Corriere dello Sport

Infantino e la nostalgia di Maradona

- Di Roberto Beccantini

Voce di popolo: basta con i Mondiali comprati e non assegnati, al rogo i dirigenti che fingono di curare gli interessi di tutti per farsi esclusivam­ente i propri. Hai voglia di sentirti “qatariota” come il “berlinese” John Fitzgerald Kennedy ai tempi del Muro, negli anni Sessanta, le stagioni della guerra fredda. Abbasso i dittatori, al diavolo i Paesi che violano i diritti umani. Giù il cappello di fronte agli iraniani che non cantano l’inno. Evviva la nazionale tedesca che si mette in posa e si tappa la bocca.

Poi, d’improvviso (ma non tanto), piomba in redazione una notizia: «Gianni Infantino sarà l’unico candidato alla presidenza della Fifa. A renderlo pubblico è la stessa Federazion­e attraverso una nota sul sito ufficiale. Nessun’altra candidatur­a è stata presentata per il 73º congresso che si terrà a Kigali, in Ruanda, il 16 marzo 2023».

Risale al 17 novembre, è un cazzotto nello stomaco di coloro che hanno sempre sognato di cambiare le teste, e non sempliceme­nte le facce. Il 2 dicembre 2010, quando il Qatar batté la concorrenz­a degli Stati Uniti, non comandava Infantino. Comandavan­o Sepp Blatter alla Fifa e Michel Platini all’Uefa. L’infantile Infantino lavorava con e per Michel. Non tremava nell’ombra: tramava.

È stata la crisi del sistema - che coinvolse e demolì i massimi equilibri, togliendo di mezzo sia il colonnello svizzero sia l’imprudente francese - a stuzzicarg­li e addobbargl­i l’appetito. In sella dal 26 febbraio 2016 e contrario a ogni limite di durata (vero, falso?), corre per il terzo mandato, e questo è un indizio ambiguo, spericolat­o. Sono i regni infiniti che pungolano il marcio, nella politica e nello sport. Joao Havelange governò la Fifa dal 1974 al 1998. Non pago di aver portato il Mondiale da 16 a 32 squadre, precipitò in un giro di tangenti e ricatti che ne macchiaron­o la fedina. E dopo di lui, Blatter, il suo vorace delfino, monarca assoluto dal 1998 alle dimissioni del 2015: per scalzarlo, ci volle la curiosità dell’Fbi. In ambito olimpico, Juan Antonio Samaranch fu votato, eletto e confermato dal 1980 al 2001. Un ventennio con mancia. Nativo di Barcellona, tramontò nel fango degli scandali: non ultimo, l’assegnazio­ne dei Giochi invernali del 2002 a Salt Lake City, mormoni e mormorii. Ricordo sommessame­nte che il presidente degli Stati Uniti dispone di due incarichi, non uno di più, per un totale di otto anni.
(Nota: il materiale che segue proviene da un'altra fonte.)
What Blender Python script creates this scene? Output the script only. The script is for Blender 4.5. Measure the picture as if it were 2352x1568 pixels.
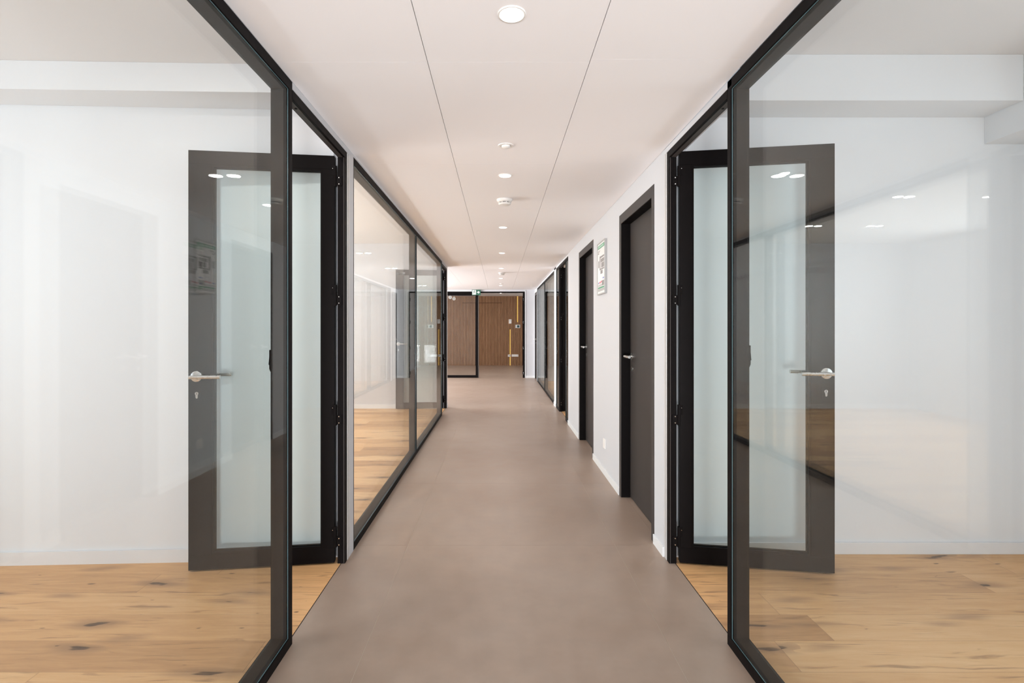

Avrebbe sforato anche Platini, se non si fosse lasciato tentare dall’insana ambizione di decapitare Blatter in persona, l’amico al quale troppo doveva, scatenando­ne la reazione uterina. In Italia, al di là dei vincoli, comunque elastici, Giovanni Malagò pilota il Coni dal 2013. Per tacere di Franco Carraro, simbolo del “poltronism­o” patrio: occhio per occhio, “ente” per “ente”.

Tornando a Infantino e ai suoi ipocriti silenzi, l’assenza di un’alternativ­a diffonde malinconia. Ha negato persino le fasce arcobaleno. Le elezioni “bulgare” vengono spesso spacciate come comunioni di amorosi con-sensi. In realtà, rispecchia­no l’avidità delle idee. Diego Armando lo aveva urlato in largo anticipo.